See: http://revolutionofreason.com and http://www.youtube.com/RobertLBlackburn
Isn't that how we got in this place? We believed that we didn't need to make stuff anymore, because people around the world will do 'Those' kinds of jobs for far less money, and that would free our best and brightest to do the Smart things that need to be done, except we don't hold any magical bag of virtual expertise.
I work with Indian, Chinese and even Filipino IT people that are every bit as good at their American counterparts. Sure there are language barriers and other things that detract such as Time Zones and Cultural differences but most are quite competent.
And since we do Outsource so much of our IT nowadays, the best and brightest have going into the Financial world, where they have gamed the system for the super rich, it has been said by better than me that 'We in America don't make anything but Money anymore.' And that speaks volumes, our Financial system make money off of the action, they don't produce anything of real value except a game for the super Rich to get even more money by taking say a nickle of every dollar the rest of us spend.
I say it is time we start making our own crap again. The dollar store is not our friend.
Nope. That's not how we got in this place. Jobs are being outsourced because it is more profitable for corporations, not because of any mistaken 'belief' held by anyone. What we 'believe' is completely irrelevant.
Wait those jobs are gone. That is old industrialism and we are in the new age. And all of the things around us are made............China, Japan, S. Korea, Taiwan, etc. So the jobs exist. The issue is that the US has adopted a foolish trade policy coupled with an equally foolish tax code. People were sold the information and knowledge economy spiel unless they had enough knowledge to see it was snake oil. That spiel now includes exactly what this article says. "Get over it. Jobs are gone. Technology is the way." Basic economics bah humbug. Of course we could build new things based on technology. Which is really what happened in the past. Cars, planes, radios. Or wind turbines, solar panels and things we have not imagined. Designed by innovative engineers and built in US factories. What a thought.
How many jobs will this new technology company create. Maybe none, realistically a few hundred and if it was real successful several thousand. Which is not very much. How hard is it to accomplish this. Depends but it does take capital, perserverance and knowledge. Businesses are like that. Finance, HR, technology. But the reality is that tech does not create the kind of business ecosystems that manufacturing does.
Your glaring lack of understanding of the working class is astounding; it almost sounds like the rights harangue against the working class, "they are merely workers who don't produce ideas or capital for the growing of wealth."

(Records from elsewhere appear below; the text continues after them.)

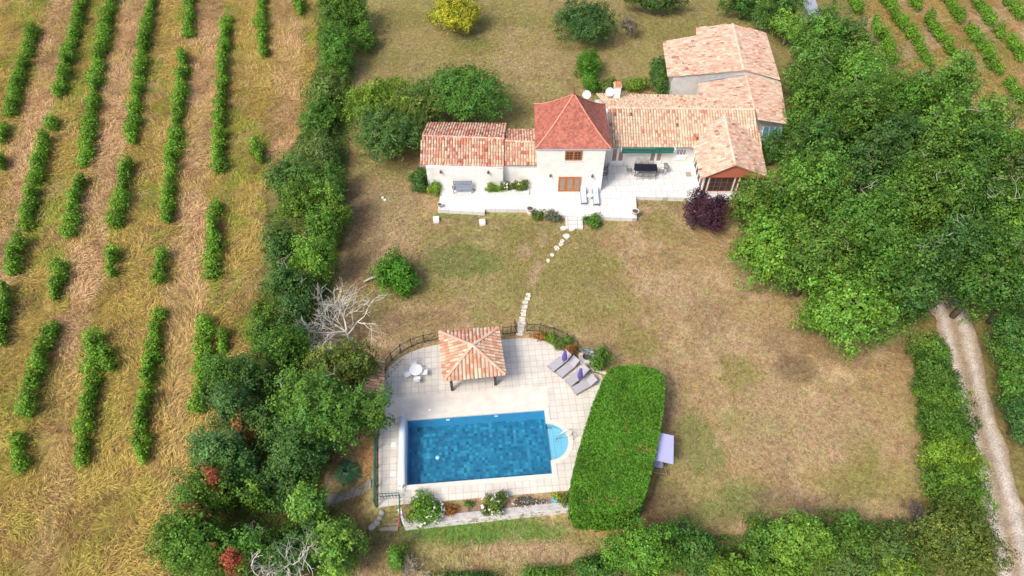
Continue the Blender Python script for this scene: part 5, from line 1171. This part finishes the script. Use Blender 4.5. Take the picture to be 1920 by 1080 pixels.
# stepping stones
SST = mat('stepping_stone', (.58, .53, .45), .9, var=.15, scale=4, bump=.3)
stones = [(1056, 428, .3, .24), (1072, 430, .3, .2), (1062, 443, .3, .28), (1054, 452, .22, .18), (1052, 458, .24, .2), (1044, 466, .24, .24), (1035, 478, .2, .18), (1028, 489, .2, .2),
          (990, 554, .24, .22), (988, 560, .27, .22), (985, 567, .27, .18), (984, 575.5, .28, .22), (982, 583, .26, .14), (981.5, 590, .27, .22), (979, 599, .32, .22), (978, 605.5, .33, .2), (977, 612, .33, .2), (975.5, 619, .33, .22), (974, 626, .32, .22)]
for i, (u, v, a_, b_) in enumerate(stones):
    rnd = random.Random(i); nn3 = 6 if i < 8 else 4; pts = []
    for k in range(nn3):
        t = 2*math.pi*(k+.5)/nn3; pts.append((a_*(1.0 if i < 8 else 1.2)*math.cos(t)*rnd.uniform(.82, 1.1), b_*1.25*math.sin(t)*rnd.uniform(.82, 1.1)))
    o = MB().prism(pts, -.08, .05).build('stepping_stone', SST); o.location = G(u, v); o.rotation_euler = (0, 0, rnd.uniform(-.25, .25)+(.3 if i < 8 else -.12))
    where = 'of the scattered ones, counted down from the garden steps' if i < 8 else 'of the close set run, counted down towards the pool gate'
    k = i if i < 8 else i-8
    tag(o, 'pale stepping stone %s %s' % (['one', 'two', 'three', 'four', 'five', 'six', 'seven', 'eight', 'nine', 'ten', 'eleven'][k], where), 'stepping stone', 'stepping stones from the house to the pool')
# white blocks on the lawn
for u, v, s, lb in ((818, 411, .26, 'square white stone block on the lawn below the left end of the terrace'), (904.5, 416, .26, 'square white stone block on the lawn below the middle of the terrace')):
    mb = MB().box(-s, s, -s, s, -.1, .3).box(-s*.8, s*.8, -s*.8, s*.8, .3, .34); o = mb.build('stone_block', WHF); o.location = G(u, v+3); o.rotation_euler = (0, 0, .1); tag(o, lb, 'stone block', 'white blocks on the lawn')
o = MB().lathe([(.1, 0), (.13, .12), (.06, .2)], n=10).box(.1, .3, -.35, -.15, 0, .1).build('lawn_light', WH); o.location = G(718, 372); tag(o, 'tiny white object lying alone on the left lawn', 'ornament')
# urns
def urn(u, v, label, s=1.0, z=TZ):
    r = empty('urn', P(u, v, z), label=label, cat='urn', group='stone urns on the terrace edge')
    mb = MB().lathe([(.2, 0), (.2, .06), (.1, .1), (.1, .18), (.24, .34), (.3, .55), (.33, .6), (.28, .6), (.25, .5)], n=18); o = mb.build('pot', mat('urn_stone', (.55, .52, .47), .85, var=.15), r, smooth=False)
    MB().lathe([(.26, .5), (.24, .54), (.02, .56)], n=14).build('soil_fill', mat('dark_soil', (.08, .06, .05)), r); r.scale = (s, s, s)
urn(1190, 404, 'grey stone urn at the lower right corner of the terrace'); urn(994, 399, 'grey stone urn at the step in the middle of the terrace edge'); urn(825, 389, 'small grey stone urn at the left corner of the terrace', .7)
# bench
def bench():
    r = empty('garden_bench', P(868, 359, TZ), rz=.02, label='grey slatted garden bench against the white annex wall', cat='bench')
    m = mat('grey_bench', (.20, .23, .29), .6, var=.1); wdt = .82
    s = MB()
    for k in range(5): s.box(-wdt, wdt, -.28+k*.13, -.17+k*.13, .42, .45)
    s.build('seat', m, r); b_ = MB()
    b_.box(-wdt, wdt, .38, .42, .84, .92).box(-wdt, wdt, .36, .40, .50, .56)
    for k in range(15): x = -wdt+.03+k*(2*wdt-.06)/14; b_.box(x-.04, x+.04, .375, .395, .561, .839)
    b_.build('backrest', m, r)
    for sx in (-1, 1):
        for y in (-.28, .38): MB().box(sx*wdt-.04, sx*wdt+.04, y-.03, y+.03, 0, .419 if y < 0 else .95).build('leg', m, r)
        MB().box(sx*wdt-.04, sx*wdt+.04, -.3, .34, .62, .66).bar((sx*wdt, -.27, .45), (sx*wdt, -.27, .62), .05).build('armrest', m, r)
bench()
TERRA = mat('small_pot', (.30, .22, .18), .8)
for u, v, lb in ((889, 358, 'small dark pot right of the garden bench'), (849, 353, 'small dark lamp stub left of the garden bench')):
    o = MB().lathe([(.07, 0), (.1, .2), (.11, .22), (.08, .22), (.07, .12)], n=12).build('small_pot', TERRA); o.location = P(u, v, TZ); tag(o, lb, 'pot')
# planter kerb
pk = P(912, 366, TZ); pk2 = P(992, 366, TZ)
o = MB().box(0, pk2[0]-pk[0], 0, .12, 0, .22).box(0, .12, .121, 1.9, 0, .22).box(pk2[0]-pk[0]-.12, pk2[0]-pk[0], .121, 1.9, 0, .22).box(.121, pk2[0]-pk[0]-.121, .121, 1.9, 0, .14).build('flowerbed', LOWT); o.location = pk; tag(o, 'raised flowerbed with pale kerb against the front wall of the house', 'flowerbed')
# striped sun loungers by the tower
def stripes():
    m, N, L, b = newmat('striped_cushion'); b.inputs['Roughness'].default_value = .85
    tc = N.new('ShaderNodeTexCoord'); sx = N.new('ShaderNodeSeparateXYZ'); L.new(tc.outputs['Object'], sx.inputs[0])
    mu = N.new('ShaderNodeMath'); mu.operation = 'MULTIPLY'; mu.inputs[1].default_value = 5.2; L.new(sx.outputs[0], mu.inputs[0])
    fr = N.new('ShaderNodeMath'); fr.operation = 'FRACT'; L.new(mu.outputs[0], fr.inputs[0])
    rp = N.new('ShaderNodeValToRGB'); rp.color_ramp.interpolation = 'CONSTANT'; e = rp.color_ramp.elements; e[0].color = (.56, .64, .74, 1); e[1].position = .4; e[1].color = (.14, .24, .45, 1); k = e.new(.65); k.color = (.56, .64, .74, 1)
    L.new(fr.outputs[0], rp.inputs[0]); L.new(rp.outputs[0], b.inputs['Base Color']); return m
STR = stripes(); FRM = mat('dark_frame', (.06, .06, .08), .5)
def lounger(label, group, cush, frame, back=.35, thick=.08, w_=.33):
    r = empty('sun_lounger', (0, 0, 0), label=label, cat='sun lounger', group=group)
    MB().box(-w_, w_, -.98, .32, .32, .32+thick).build('seat', cush, r)
    M_ = Matrix.Translation((0, .325, .32)) @ Matrix.Rotation(back, 4, 'X'); MB().box(-w_, w_, 0, .68, 0, thick, M_).build('backrest', cush, r)
    f = MB(); f.bar((-w_, -1, .29), (-w_, .95, .29), .045).bar((w_, -1, .29), (w_, .95, .29), .045)
    for y in (-1, -.1, .95): f.bar((-w_, y, .285), (w_, y, .285), .035)
    f.bar((-w_+.05, .8, .28), (-w_+.05, .85, .32+.55*math.sin(back)), .03).bar((w_-.05, .8, .28), (w_-.05, .85, .32+.55*math.sin(back)), .03)
    f.build('frame', frame, r)
    for sx in (-1, 1):
        for y in (-.9, .85): MB().bar((sx*w_, y, 0), (sx*w_, y, .28), .045).build('leg', frame, r)
    return r
l1_ = lounger('left blue and white striped sun lounger in front of the tower', 'striped sun loungers on the house terrace', STR, FRM, .3)
put(l1_, 1093.5, 371, TZ, rz=.0); l2_ = copy_tree(l1_); l2_['label'] = 'right blue and white striped sun lounger in front of the tower'; put(l2_, 1116.5, 373, TZ, rz=.0)
for l_ in (l1_, l2_): l_.scale = (.78, .98, 1)
def roundtable(name, r_, h, m, label, xy, z, cat='table'):
    t = empty(name, (*xy, z), label=label, cat=cat); MB().lathe([(r_-.02, h-.035), (r_, h-.02), (r_, h), (r_-.02, h+.005)], n=28).build('tabletop', m, t)
    MB().lathe([(.05, .02), (.04, h-.03)], n=10).build('column', m, t)
    for k in range(3): a_ = k*2.094; MB().bar((0, 0, .06), (math.cos(a_)*r_*.75, math.sin(a_)*r_*.75, .02), .05).build('foot', m, t)
    return t
roundtable('side_table', .26, .45, WH, 'small round white side table between the striped loungers', P(1105, 373, TZ)[:2], TZ)
o = MB().lathe([(.05, 0), (.06, .12), (.03, .14)], n=10).build('candle_jar', mat('jar', (.5, .45, .35))); o.location = (*P(1105, 373, TZ)[:2], TZ+.456); tag(o, 'small jar on the white side table between the striped loungers', 'jar')
# metal chairs
def metal_chair(m, label, group, sw=.24):
    r = empty('metal_chair', (0, 0, 0), label=label, cat='chair', group=group)
    s = MB().bar((-sw, -.22, .44), (sw, -.22, .44), .025).bar((-sw, .22, .44), (sw, .22, .44), .025).bar((-sw, -.22, .44), (-sw, .22, .44), .025).bar((sw, -.22, .44), (sw, .22, .44), .025)
    for k in range(6): x = -sw+.04+k*(2*sw-.08)/5; s.bar((x, -.22, .44), (x, .22, .44), .02)
    s.build('seat', m, r)
    b_ = MB().tube([(-sw, .22, .44), (-sw, .27, .8), (-sw*.6, .29, .93), (sw*.6, .29, .93), (sw, .27, .8), (sw, .22, .44)], .016, 6)
    for k in range(5): x = -sw*.7+k*sw*1.4/4; b_.bar((x, .225, .46), (x, .285, .92), .014)
    b_.build('backrest', m, r)
    for sx in (-1, 1):
        for y in (-.22, .22): MB().bar((sx*sw, y, .44), (sx*sw*1.08, y*1.15, 0), .024).build('leg', m, r)
        MB().tube([(sx*sw, .25, .66), (sx*sw*1.05, -.1, .67), (sx*sw*1.03, -.22, .44)], .014, 5).build('armrest', m, r)
    return r
CHM = mat('grey_iron', (.17, .17, .18), .5, .3, var=.1)
dt = empty('dining_table', P(1209, 325, TZ), rz=-.03, label='long black dining table on the terrace under the awning', cat='table')
BT = mat('black_top', (.014, .014, .028), .3, var=.1)
tc_ = dt.location; MB().box(-1.05, 1.05, -.48, .48, .71, .75).build('tabletop', BT, dt)
for sx in (-.98, .98):
    for sy in (-.42, .42): MB().box(sx-.035, sx+.035, sy-.035, sy+.035, 0, .709).build('leg', BT, dt)
GC = 'grey metal chairs round the black dining table'
ch = metal_chair(CHM, 'x', GC)
spots = [(-.62, -.72, math.pi, 'front left grey metal chair at the black dining table'), (.0, -.72, math.pi, 'front middle grey metal chair at the black dining table'), (.62, -.72, math.pi, 'front right grey metal chair at the black dining table'),
         (-.6, .72, 0, 'rear left grey metal chair at the black dining table'), (.0, .72, 0, 'rear middle grey metal chair at the black dining table'), (.6, .72, 0, 'rear right grey metal chair at the black dining table'),
         (-1.5, .0, math.pi/2, 'grey metal chair at the left end of the black dining table'), (1.45, -.15, -math.pi/2-.3, 'grey metal chair at the right end of the black dining table')]
for i, (x, y, a_, lb) in enumerate(spots):
    c = ch if i == 0 else copy_tree(ch); c['label'] = lb; c.location = (tc_[0]+x, tc_[1]+y, TZ); c.rotation_euler = (0, 0, a_)
for xy, a_, lb in (((8.62, 49.7), -math.pi/2, 'lower grey metal chair beside the right wall of the tower'), ((8.72, 50.5), -math.pi/2, 'upper grey metal chair beside the right wall of the tower')):
    c = copy_tree(ch); c['label'] = lb; c['group'] = 'grey metal chairs beside the tower wall'; c.location = (*xy, TZ); c.rotation_euler = (0, 0, a_)
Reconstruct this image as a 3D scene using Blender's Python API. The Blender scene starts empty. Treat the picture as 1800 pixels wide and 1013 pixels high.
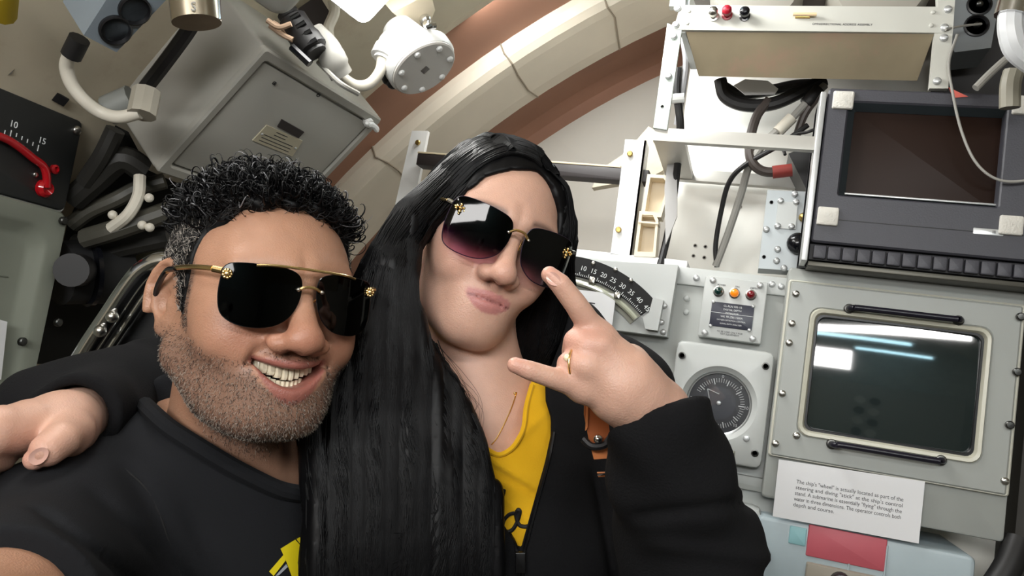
import bpy, bmesh, math, random
import numpy as np
from mathutils import Vector, Matrix

# ------------------------------------------------------------------ camera
SC = bpy.context.scene
FPX, CX, CY = 1350.0, 900.0, 506.5              # focal length in pixels of an 1800x1013 frame
_v = np.array([-0.15129813, 0.98418884, -0.0920934]); _v /= np.linalg.norm(_v)
_h = np.array([0.94914474, 0.10623472, -0.29637552]); _h -= _h.dot(_v)*_v; _h /= np.linalg.norm(_h)
RW = np.array([_h, np.cross(_h, _v), -_v])       # camera -> world: X along the console, Y into it, Z up
CAM = np.array([0.0, 0.0, 1.60])
cam_d = bpy.data.cameras.new('camera'); cam = bpy.data.objects.new('camera', cam_d)
SC.collection.objects.link(cam)
cam_d.sensor_width = 36; cam_d.lens = 36*FPX/1800; cam_d.clip_start = 0.02
m = Matrix.Identity(4)
for i, c in enumerate(((1,0,0),(0,-1,0),(0,0,-1))):
    w = RW @ np.array(c, float)
    for j in range(3): m[j][i] = w[j]
for j in range(3): m[j][3] = CAM[j]
cam.matrix_world = m
SC.camera = cam

# ------------------------------------------------------------------ world, light, exposure
wd = bpy.data.worlds.new('world'); SC.world = wd; wd.use_nodes = True
wd.node_tree.nodes['Background'].inputs[0].default_value = (0.75, 0.85, 1, 1)
wd.node_tree.nodes['Background'].inputs[1].default_value = 0.02
def area(name, loc, target, size, energy, col, sy=None):
    l = bpy.data.lights.new(name, 'AREA'); l.energy = energy; l.color = col; l.size = size
    if sy: l.shape = 'RECTANGLE'; l.size_y = sy
    o = bpy.data.objects.new(name, l); SC.collection.objects.link(o)
    o.location = loc; d = Vector(target)-Vector(loc); o.rotation_euler = d.to_track_quat('-Z','Y').to_euler()
    return o
area('ceiling_tube_light', (0.45, -0.30, 2.22), (0.0, 0.9, 1.4), 1.1, 7.5, (1.0, 0.98, 0.95), 0.07)
area('aft_face_fill', (-0.28, -1.1, 1.98), (-0.3, 0.7, 1.6), 1.1, 23, (1.0, 0.98, 0.96), 0.25)  # unseen lamp added as frontal fill for the faces
area('forward_ceiling_light', (-0.45, 1.30, 2.36), (0.15, 1.85, 1.75), 0.6, 9, (1.0, 0.99, 0.97), 0.10)
vs = SC.view_settings
vs.view_transform = 'Standard'; vs.look = 'None'; vs.gamma = 1; vs.use_curve_mapping = False
vs.exposure = -0.06

# ------------------------------------------------------------------ helpers
def ray(px, py): return RW @ np.array([(px-CX)/FPX, (py-CY)/FPX, 1.0])
def dep(px, py, d): return CAM + ray(px, py)*d
def atY(px, py, Y):
    r = ray(px, py); return CAM + r*(Y/r[1])
def s2l(c): return tuple(((x/255+0.055)/1.055)**2.4 if x > 10.3 else x/255/12.92 for x in c)
COL = SC.collection
MATS = {}
def mat(name, rgb=(128,128,128), rough=0.5, metal=0.0, spec=0.5, var=0.0, vscale=12, bump=0.0, bscale=60,
        emit=None, estr=0.0, coat=0.0, sheen=0.0, sss=0.0, attr=None, dirt=None):
    if name in MATS: return MATS[name]
    M = bpy.data.materials.new(name); M.use_nodes = True; nt = M.node_tree; b = nt.nodes['Principled BSDF']
    c = (*s2l(rgb), 1)
    b.inputs['Base Color'].default_value = c; b.inputs['Roughness'].default_value = rough
    b.inputs['Metallic'].default_value = metal; b.inputs['Specular IOR Level'].default_value = spec
    b.inputs['Coat Weight'].default_value = coat; b.inputs['Sheen Weight'].default_value = sheen
    if sss:
        b.inputs['Subsurface Weight'].default_value = sss; b.inputs['Subsurface Radius'].default_value = (1, .35, .18)
        b.inputs['Subsurface Scale'].default_value = 0.006
    if emit: b.inputs['Emission Color'].default_value = (*s2l(emit), 1); b.inputs['Emission Strength'].default_value = estr
    src = None
    tc = nt.nodes.new('ShaderNodeTexCoord')
    if attr:
        a = nt.nodes.new('ShaderNodeAttribute'); a.attribute_name = attr; src = a.outputs['Color']
    if var:
        n = nt.nodes.new('ShaderNodeTexNoise'); n.inputs['Scale'].default_value = vscale; n.inputs['Detail'].default_value = 6
        nt.links.new(tc.outputs['Object'], n.inputs['Vector'])
        mr = nt.nodes.new('ShaderNodeMapRange'); mr.inputs[1].default_value = .3; mr.inputs[2].default_value = .7
        mr.inputs[3].default_value = 1-var; mr.inputs[4].default_value = 1+var*.5
        nt.links.new(n.outputs['Fac'], mr.inputs[0])
        mx = nt.nodes.new('ShaderNodeMix'); mx.data_type = 'RGBA'; mx.blend_type = 'MULTIPLY'; mx.inputs[0].default_value = 1
        mx.inputs[6].default_value = c
        if src: nt.links.new(src, mx.inputs[6])
        nt.links.new(mr.outputs[0], mx.inputs[7]); src = mx.outputs[2]
    if dirt:
        n = nt.nodes.new('ShaderNodeTexNoise'); n.inputs['Scale'].default_value = 7; n.inputs['Detail'].default_value = 8
        n.inputs['Roughness'].default_value = .7
        nt.links.new(tc.outputs['Object'], n.inputs['Vector'])
        mr = nt.nodes.new('ShaderNodeMapRange'); mr.inputs[1].default_value = .54; mr.inputs[2].default_value = .72; mr.inputs[4].default_value = .8
        nt.links.new(n.outputs['Fac'], mr.inputs[0])
        mx = nt.nodes.new('ShaderNodeMix'); mx.data_type = 'RGBA'; mx.inputs[6].default_value = c; mx.inputs[7].default_value = (*s2l(dirt), 1)
        nt.links.new(mr.outputs[0], mx.inputs[0])
        if src: nt.links.new(src, mx.inputs[6])
        src = mx.outputs[2]
    if src: nt.links.new(src, b.inputs['Base Color'])
    if bump:
        n = nt.nodes.new('ShaderNodeTexNoise'); n.inputs['Scale'].default_value = bscale; n.inputs['Detail'].default_value = 4
        nt.links.new(tc.outputs['Object'], n.inputs['Vector'])
        bp = nt.nodes.new('ShaderNodeBump'); bp.inputs['Strength'].default_value = bump; bp.inputs['Distance'].default_value = .002
        nt.links.new(n.outputs['Fac'], bp.inputs['Height']); nt.links.new(bp.outputs[0], b.inputs['Normal'])
    MATS[name] = M; return M
def glass(name, tint=(255,255,255), refl=0.06):
    if name in MATS: return MATS[name]
    M = bpy.data.materials.new(name); M.use_nodes = True; nt = M.node_tree
    for n in list(nt.nodes):
        if n.type != 'OUTPUT_MATERIAL': nt.nodes.remove(n)
    out = nt.nodes['Material Output']
    t = nt.nodes.new('ShaderNodeBsdfTransparent'); t.inputs[0].default_value = (*s2l(tint), 1)
    g = nt.nodes.new('ShaderNodeBsdfGlossy'); g.inputs['Roughness'].default_value = .03
    x = nt.nodes.new('ShaderNodeMixShader'); fr = nt.nodes.new('ShaderNodeFresnel'); fr.inputs[0].default_value = 1.5
    nt.links.new(fr.outputs[0], x.inputs[0]); nt.links.new(t.outputs[0], x.inputs[1]); nt.links.new(g.outputs[0], x.inputs[2])
    nt.links.new(x.outputs[0], out.inputs[0]); MATS[name] = M; return M

class Fr:                                   # a local frame: u right, v up, w out of the surface
    def __init__(s, o, u, v):
        s.o = np.array(o, float); s.u = np.array(u, float); s.u /= np.linalg.norm(s.u)
        s.v = np.array(v, float); s.v -= s.v.dot(s.u)*s.u; s.v /= np.linalg.norm(s.v); s.w = np.cross(s.u, s.v)
        s.M = np.array([s.u, s.v, s.w])
    def P(s, a): return np.atleast_2d(np.asarray(a, float)) @ s.M + s.o
    def L(s, p): return (np.asarray(p, float)-s.o) @ s.M.T
    def px(s, px, py, w=0):
        r = ray(px, py); o = s.o + s.w*w
        p = CAM + r*((o-CAM).dot(s.w)/r.dot(s.w)); q = s.L(p); return q[0], q[1]
    def rc(s, x0, y0, x1, y1, w=0):         # rectangle from its top-left and bottom-right pixels
        a, b = s.px(x0, y0, w), s.px(x1, y1, w); return a[0], b[0], b[1], a[1]
WORLD = Fr((0,0,0), (1,0,0), (0,1,0))
FRONT = Fr((0,1.40,0), (1,0,0), (0,0,1))    # console front plane
LEFT = Fr((-1.0,0,0), (0,1,0), (0,0,1))     # port side plane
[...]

My father was a UAW man for 34 years. During his time at GM, he was conscientious, hard working, and often made suggestions to management about how to more efficiently operate their plants. And many time this suggestions were taken because they were coming from a worker who actually spent time on the floor of the plant instead of a corporate office. \
"We're not in the industrial age anymore, a time when more work, harder work, translated into greater rewards. Millennials are working hard, but it's not helping. We're in the information age and a forever recession."
Really? So, are those millennials with all that computer and information knowledge going to build cars? Are they going to work routers and jointers while making furniture? Are they going to operate the machinery that creates a lawn tractor? Are they going to work the snake that cleans out the sink?